The Raymarine MFD line with physical buttons is now the "Axiom Pro," starts at the 9" screen size and costs 2x the the entry level "Axiom" touch-screen-only version. I like your setup with the e7d - if I could buy something more compact like that it would be an easier decision to include a plotter.
 

Christian Williams

E381 - Los Angeles
Moderator
Blogs Author
The jog in the guard tubes works well for Craig.

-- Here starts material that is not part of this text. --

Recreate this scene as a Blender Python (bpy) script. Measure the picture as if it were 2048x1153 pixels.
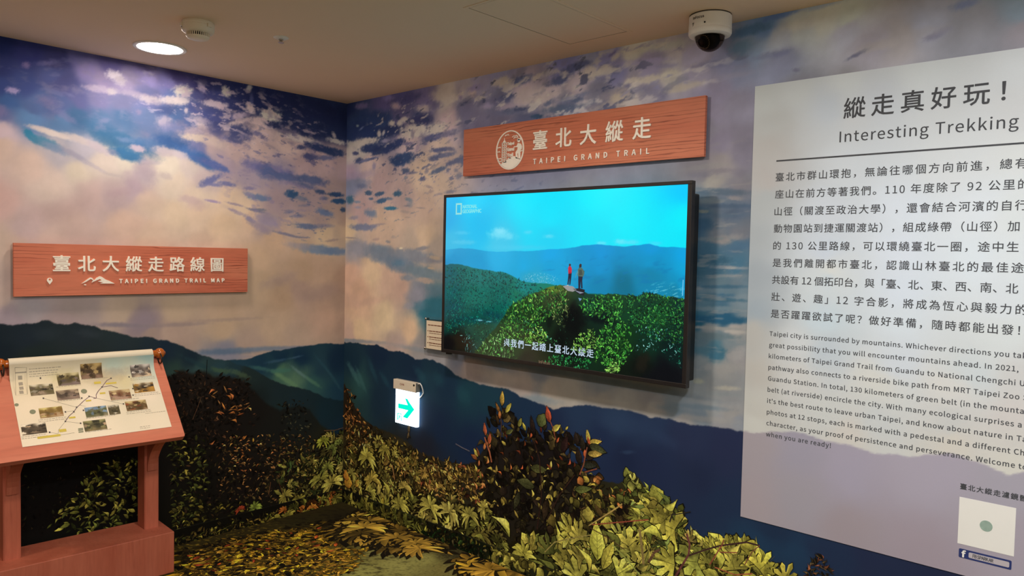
import bpy, bmesh, math, random, os
import numpy as np
from mathutils import Vector, Matrix

sc = bpy.context.scene
for o in list(bpy.data.objects):
    bpy.data.objects.remove(o, do_unlink=True)

# ------------------------------------------------------------------ camera, world, exposure
ROOM_X, ROOM_Y, ROOM_Z = 6.6, -5.4, 2.579
cam_data = bpy.data.cameras.new('camera')
cam = bpy.data.objects.new('camera', cam_data)
sc.collection.objects.link(cam)
sc.camera = cam
cam_data.sensor_fit = 'HORIZONTAL'
cam_data.sensor_width = 36.0
cam_data.lens = 36.0 * 1506.893 / 2048.0
cam_data.clip_start = 0.02
cam.matrix_world = Matrix([[0.733999, -0.043447, 0.67776, 4.09435], [0.678816, 0.015614, -0.734142, -2.842675], [0.021313, 0.998934, 0.040953, 1.619998], [0.0, 0.0, 0.0, 1.0]])

world = bpy.data.worlds.new('world')
sc.world = world
world.use_nodes = True
world.node_tree.nodes['Background'].inputs[0].default_value = (0.75, 0.8, 0.9, 1)
world.node_tree.nodes['Background'].inputs[1].default_value = 0.05

sc.view_settings.view_transform = 'Standard'
sc.view_settings.look = 'None'
sc.view_settings.exposure = 0.0
sc.view_settings.gamma = 1.0
sc.view_settings.use_curve_mapping = False
sc.cycles.use_denoising = True
sc.cycles.max_bounces = 8
sc.cycles.sample_clamp_indirect = 4.0

# radiance of the recessed lamps, (x, y): (strength, colour)
LAMPS = [
    (0.3968, -1.3344, 105.0, (1.0, 0.82, 0.66, 1)),
    (2.09, -1.33, 250.0, (1.0, 0.88, 0.75, 1)),
    (3.79, -1.33, 340.0, (0.97, 1.0, 1.04, 1)),
    (5.49, -1.33, 220.0, (0.97, 1.0, 1.04, 1)),
    (0.39, -3.2, 140.0, (1.0, 0.8, 0.6, 1)),
    (2.09, -3.2, 130.0, (1.0, 0.88, 0.75, 1)),
    (3.75, -3.3, 300.0, (0.97, 1.0, 1.04, 1)),
    (5.45, -3.25, 280.0, (0.97, 1.0, 1.04, 1))]

# ------------------------------------------------------------------ helpers
COL = sc.collection

def lin(c):
    r = [((v / 255.0) / 12.92 if v <= 10.3 else (((v / 255.0) + 0.055) / 1.055) ** 2.4) for v in c[:3]]
    return (r[0], r[1], r[2], 1.0)

def mat(name, color, rough=0.6, metal=0.0, emit=None, strength=0.0, spec=0.5, alpha=1.0, trans=0.0, ior=1.45, noise=0.0, nscale=20.0, bump=0.0, coat=0.0):
    m = bpy.data.materials.new(name)
    m.use_nodes = True
    nt = m.node_tree
    b = nt.nodes['Principled BSDF']
    b.inputs['Base Color'].default_value = color
    b.inputs['Roughness'].default_value = rough
    b.inputs['Metallic'].default_value = metal
    b.inputs['Specular IOR Level'].default_value = spec
    b.inputs['IOR'].default_value = ior
    b.inputs['Transmission Weight'].default_value = trans
    b.inputs['Coat Weight'].default_value = coat
    b.inputs['Alpha'].default_value = alpha
    if emit is not None:
        b.inputs['Emission Color'].default_value = emit
        b.inputs['Emission Strength'].default_value = strength
    if noise > 0 or bump > 0:
        tc = nt.nodes.new('ShaderNodeTexCoord')
        n = nt.nodes.new('ShaderNodeTexNoise')
        n.inputs['Scale'].default_value = nscale
        n.inputs['Detail'].default_value = 5
        nt.links.new(tc.outputs['Object'], n.inputs['Vector'])
        if noise > 0:
            mp = nt.nodes.new('ShaderNodeMapRange')
            mp.inputs['To Min'].default_value = 1 - noise
            mp.inputs['To Max'].default_value = 1 + noise
            nt.links.new(n.outputs['Fac'], mp.inputs['Value'])
            hs = nt.nodes.new('ShaderNodeHueSaturation')
            hs.inputs['Color'].default_value = color
            nt.links.new(mp.outputs['Result'], hs.inputs['Value'])
            nt.links.new(hs.outputs['Color'], b.inputs['Base Color'])
        if bump > 0:
            bp = nt.nodes.new('ShaderNodeBump')
            bp.inputs['Strength'].default_value = bump
            bp.inputs['Distance'].default_value = 0.002
            nt.links.new(n.outputs['Fac'], bp.inputs['Height'])
            nt.links.new(bp.outputs['Normal'], b.inputs['Normal'])
    return m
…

My VHF radio is at the nav desk only. The former owner had a mic and speaker installed just inside the lazarette, so he could communicate from the helm. Kinda clumsy, so I removed all that. The downside of VHF comm from the nav desk is that I have to turn the engine off to hear what anybody's saying. Might be my ears.
 

goldenstate

Member III
Blogs Author
@ddoles Your build turned out handsomely. Nice work.

I also see you snuck your GPS antenna above the backstay radar mount. Good idea. I've been puzzling that one out too.

You don't have a separate control head for your autopilot. Does this mean you are controlling the pilot from the Axiom touch-screen? If so, is the Axiom pretty easy/reliable for wet fingers and quick adjustments?
 

David Grimm

Squid!
Similar to everyone else here. I welded my pod up out of stainless. I extended my tubes 1 foot. Garmin 942xs in the middle. P90s below deck linear pilot control on the right and a 70s MFD on the right. My AIS is at the nav station and overlays on the Garmin via 0183.

The switch on the left is for the radar dome power and the 3 position switch on the right is off/simrad wheel pilot/below deck pilot.

The Garmin wirelessly transmits to my magnetically attached Samsung tablet at the nav station so I can keep an eye out and make course adjustments from anywhere on the boat.